Each Syriac document is accompanied by a Latin translation, along with an introduction and indices. The documents are chronologically ordered. All materials are derived from one manuscript, British Library Add MS 14602, representing a large collection of documents completed in 580 AD concerning the Miaphysite theology.[5] Included are correspondence from leading Miaphysite figures, especially Theodosius of Alexandria, Paul of Antioch, Severus of Antioch, Jacob Baradaeus, and a number of other bishops and monks from Syria and Egypt.

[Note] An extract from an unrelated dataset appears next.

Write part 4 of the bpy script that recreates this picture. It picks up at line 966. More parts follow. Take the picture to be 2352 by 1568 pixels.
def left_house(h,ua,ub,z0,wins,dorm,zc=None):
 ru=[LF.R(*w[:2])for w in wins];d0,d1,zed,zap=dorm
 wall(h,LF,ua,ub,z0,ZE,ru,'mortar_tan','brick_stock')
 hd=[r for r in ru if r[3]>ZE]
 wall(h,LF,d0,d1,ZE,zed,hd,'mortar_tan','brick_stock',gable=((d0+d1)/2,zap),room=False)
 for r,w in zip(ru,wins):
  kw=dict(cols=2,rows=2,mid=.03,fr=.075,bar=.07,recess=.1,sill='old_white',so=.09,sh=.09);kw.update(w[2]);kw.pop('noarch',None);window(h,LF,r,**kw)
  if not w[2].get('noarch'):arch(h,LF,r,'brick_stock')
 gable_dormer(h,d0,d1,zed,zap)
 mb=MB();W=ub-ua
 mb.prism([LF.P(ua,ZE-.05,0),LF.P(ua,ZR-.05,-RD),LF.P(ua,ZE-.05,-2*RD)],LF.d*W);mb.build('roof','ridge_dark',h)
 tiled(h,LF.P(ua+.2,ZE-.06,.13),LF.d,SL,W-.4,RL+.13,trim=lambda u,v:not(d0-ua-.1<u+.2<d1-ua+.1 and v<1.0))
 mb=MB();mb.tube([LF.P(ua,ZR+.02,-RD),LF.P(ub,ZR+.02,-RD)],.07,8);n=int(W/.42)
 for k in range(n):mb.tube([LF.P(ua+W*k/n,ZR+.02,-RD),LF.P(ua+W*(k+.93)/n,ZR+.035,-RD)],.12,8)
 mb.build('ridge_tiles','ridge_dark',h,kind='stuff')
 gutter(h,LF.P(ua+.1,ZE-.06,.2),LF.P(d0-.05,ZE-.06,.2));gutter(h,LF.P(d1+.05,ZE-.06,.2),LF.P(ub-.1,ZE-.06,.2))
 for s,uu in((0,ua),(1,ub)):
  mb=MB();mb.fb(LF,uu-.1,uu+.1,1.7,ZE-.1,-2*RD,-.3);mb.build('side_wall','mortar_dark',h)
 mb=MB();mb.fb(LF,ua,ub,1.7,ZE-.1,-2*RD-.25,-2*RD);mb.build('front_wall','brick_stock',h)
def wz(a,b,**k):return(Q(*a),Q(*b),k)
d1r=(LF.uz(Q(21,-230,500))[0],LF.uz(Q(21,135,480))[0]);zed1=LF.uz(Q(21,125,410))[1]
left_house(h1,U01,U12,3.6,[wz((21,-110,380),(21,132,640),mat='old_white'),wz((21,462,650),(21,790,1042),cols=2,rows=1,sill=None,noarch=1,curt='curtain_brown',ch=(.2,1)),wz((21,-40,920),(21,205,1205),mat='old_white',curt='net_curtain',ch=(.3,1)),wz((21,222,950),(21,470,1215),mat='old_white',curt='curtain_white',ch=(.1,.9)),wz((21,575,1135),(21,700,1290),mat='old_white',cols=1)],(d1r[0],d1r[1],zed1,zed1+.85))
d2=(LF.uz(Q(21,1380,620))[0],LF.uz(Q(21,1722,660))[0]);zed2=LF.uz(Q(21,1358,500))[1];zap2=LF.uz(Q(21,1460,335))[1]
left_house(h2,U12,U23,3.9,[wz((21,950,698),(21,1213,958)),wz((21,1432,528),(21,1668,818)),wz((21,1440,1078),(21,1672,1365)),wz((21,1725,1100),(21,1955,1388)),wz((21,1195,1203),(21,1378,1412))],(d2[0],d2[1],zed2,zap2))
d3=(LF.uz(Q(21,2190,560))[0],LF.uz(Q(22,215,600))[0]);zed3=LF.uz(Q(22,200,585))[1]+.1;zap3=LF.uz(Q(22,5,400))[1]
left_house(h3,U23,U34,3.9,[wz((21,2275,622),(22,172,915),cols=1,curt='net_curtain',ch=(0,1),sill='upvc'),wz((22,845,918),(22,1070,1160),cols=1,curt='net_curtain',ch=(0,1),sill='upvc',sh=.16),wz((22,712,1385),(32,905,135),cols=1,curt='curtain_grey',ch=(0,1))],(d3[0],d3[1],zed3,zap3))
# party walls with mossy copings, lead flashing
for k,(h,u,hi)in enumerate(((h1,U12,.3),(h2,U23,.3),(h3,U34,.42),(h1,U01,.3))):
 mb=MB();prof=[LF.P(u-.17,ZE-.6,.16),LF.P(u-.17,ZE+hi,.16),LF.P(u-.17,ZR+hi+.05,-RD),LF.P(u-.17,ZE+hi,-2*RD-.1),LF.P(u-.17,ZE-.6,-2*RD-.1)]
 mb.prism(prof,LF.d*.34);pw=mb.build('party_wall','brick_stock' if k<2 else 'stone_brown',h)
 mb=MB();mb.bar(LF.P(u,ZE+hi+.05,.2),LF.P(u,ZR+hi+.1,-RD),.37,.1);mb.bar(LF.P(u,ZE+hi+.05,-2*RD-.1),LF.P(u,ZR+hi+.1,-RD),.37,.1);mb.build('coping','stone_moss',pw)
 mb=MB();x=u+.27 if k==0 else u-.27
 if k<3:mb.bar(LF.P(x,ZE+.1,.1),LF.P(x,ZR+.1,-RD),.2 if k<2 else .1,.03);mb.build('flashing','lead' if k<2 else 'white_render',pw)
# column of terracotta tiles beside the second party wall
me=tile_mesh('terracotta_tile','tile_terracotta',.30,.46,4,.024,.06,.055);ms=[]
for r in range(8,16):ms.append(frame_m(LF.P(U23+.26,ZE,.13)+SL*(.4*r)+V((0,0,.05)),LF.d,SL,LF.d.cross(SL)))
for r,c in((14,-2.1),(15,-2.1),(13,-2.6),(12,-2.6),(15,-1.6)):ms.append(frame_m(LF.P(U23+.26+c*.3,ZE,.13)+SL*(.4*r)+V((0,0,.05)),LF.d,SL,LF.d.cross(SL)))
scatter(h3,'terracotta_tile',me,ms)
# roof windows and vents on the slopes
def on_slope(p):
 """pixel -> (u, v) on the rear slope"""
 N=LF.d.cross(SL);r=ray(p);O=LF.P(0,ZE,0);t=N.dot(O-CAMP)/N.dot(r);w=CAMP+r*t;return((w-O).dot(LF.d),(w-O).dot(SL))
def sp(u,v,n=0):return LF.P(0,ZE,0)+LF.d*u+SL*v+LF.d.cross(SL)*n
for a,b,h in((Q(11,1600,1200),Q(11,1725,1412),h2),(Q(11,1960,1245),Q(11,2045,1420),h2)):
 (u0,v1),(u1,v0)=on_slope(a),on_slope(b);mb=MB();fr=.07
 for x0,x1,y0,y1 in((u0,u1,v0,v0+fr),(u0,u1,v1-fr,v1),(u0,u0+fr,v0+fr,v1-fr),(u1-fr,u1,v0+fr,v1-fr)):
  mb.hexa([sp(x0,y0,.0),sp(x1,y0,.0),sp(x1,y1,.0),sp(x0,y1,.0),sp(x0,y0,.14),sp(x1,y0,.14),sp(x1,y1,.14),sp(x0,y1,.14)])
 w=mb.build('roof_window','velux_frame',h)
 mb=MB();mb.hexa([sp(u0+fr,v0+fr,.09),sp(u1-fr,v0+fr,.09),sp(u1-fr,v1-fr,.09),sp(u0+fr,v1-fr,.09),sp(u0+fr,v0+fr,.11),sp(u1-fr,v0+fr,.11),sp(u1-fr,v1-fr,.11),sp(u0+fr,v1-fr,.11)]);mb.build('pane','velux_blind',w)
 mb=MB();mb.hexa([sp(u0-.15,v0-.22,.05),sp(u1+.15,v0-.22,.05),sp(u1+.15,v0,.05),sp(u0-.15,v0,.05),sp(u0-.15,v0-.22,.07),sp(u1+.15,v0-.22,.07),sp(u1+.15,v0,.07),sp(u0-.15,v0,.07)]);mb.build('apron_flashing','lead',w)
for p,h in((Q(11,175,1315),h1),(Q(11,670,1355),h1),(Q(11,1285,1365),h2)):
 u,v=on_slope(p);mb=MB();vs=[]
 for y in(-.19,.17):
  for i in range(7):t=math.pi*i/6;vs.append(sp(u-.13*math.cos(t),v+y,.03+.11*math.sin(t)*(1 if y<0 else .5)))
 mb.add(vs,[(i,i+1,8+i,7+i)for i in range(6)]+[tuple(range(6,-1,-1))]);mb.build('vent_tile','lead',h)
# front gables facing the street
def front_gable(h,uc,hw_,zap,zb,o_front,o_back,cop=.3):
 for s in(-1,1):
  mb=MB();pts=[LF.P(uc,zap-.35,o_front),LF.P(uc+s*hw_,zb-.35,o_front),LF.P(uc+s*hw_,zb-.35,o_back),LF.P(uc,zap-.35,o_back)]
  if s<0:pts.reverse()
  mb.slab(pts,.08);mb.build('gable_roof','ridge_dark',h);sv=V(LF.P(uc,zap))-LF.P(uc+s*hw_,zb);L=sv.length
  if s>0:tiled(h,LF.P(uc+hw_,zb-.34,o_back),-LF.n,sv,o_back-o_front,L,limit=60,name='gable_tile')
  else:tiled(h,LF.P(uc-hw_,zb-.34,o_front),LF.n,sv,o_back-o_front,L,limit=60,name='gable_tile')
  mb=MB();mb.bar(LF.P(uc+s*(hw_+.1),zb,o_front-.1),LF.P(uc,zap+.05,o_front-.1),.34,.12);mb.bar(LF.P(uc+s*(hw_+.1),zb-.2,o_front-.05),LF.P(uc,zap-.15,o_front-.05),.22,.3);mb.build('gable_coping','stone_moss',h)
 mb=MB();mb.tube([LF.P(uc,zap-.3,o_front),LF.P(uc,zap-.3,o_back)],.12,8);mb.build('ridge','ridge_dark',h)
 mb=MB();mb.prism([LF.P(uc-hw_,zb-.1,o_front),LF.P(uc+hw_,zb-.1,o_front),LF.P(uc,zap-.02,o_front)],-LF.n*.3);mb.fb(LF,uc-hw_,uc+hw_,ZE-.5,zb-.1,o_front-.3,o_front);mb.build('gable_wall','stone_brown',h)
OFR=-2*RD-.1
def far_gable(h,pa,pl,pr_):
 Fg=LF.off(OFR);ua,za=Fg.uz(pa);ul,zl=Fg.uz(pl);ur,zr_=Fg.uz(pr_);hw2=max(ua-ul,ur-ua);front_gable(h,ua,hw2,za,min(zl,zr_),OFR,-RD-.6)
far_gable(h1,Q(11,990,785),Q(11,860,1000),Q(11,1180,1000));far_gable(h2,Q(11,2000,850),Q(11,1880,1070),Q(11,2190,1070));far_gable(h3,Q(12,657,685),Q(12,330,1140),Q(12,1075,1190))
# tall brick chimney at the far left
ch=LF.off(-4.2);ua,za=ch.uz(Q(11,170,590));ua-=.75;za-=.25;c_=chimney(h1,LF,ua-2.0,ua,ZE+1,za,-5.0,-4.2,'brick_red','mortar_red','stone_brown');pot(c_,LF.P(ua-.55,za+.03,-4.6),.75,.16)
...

The Documenta preserves many texts not found elsewhere and enables a much more detailed understanding of the Miaphysite (Syriac Orthodox) church. The most well known one is the Letter of the Archimandrites of Arabia, where a large number of Monophysite bishops across a large rural zone in Roman Arabia intervene into a Christological dispute over the Tritheist heresy.[6] The letters demonstrate the presence of close ties between the Egyptian and Syrian Miaphysite patriarchates, as well as how leaders like Theodosius and Jacob Baradaeus responded to many of the salient theological controversies of the time, such as the Tritheist heresy.[7][5] The letters of the Documenta also record the involvement of the Ghassanids, a major Arab kingdom of the time, in these disputes, as well as networks of monks and archimandrites.[8]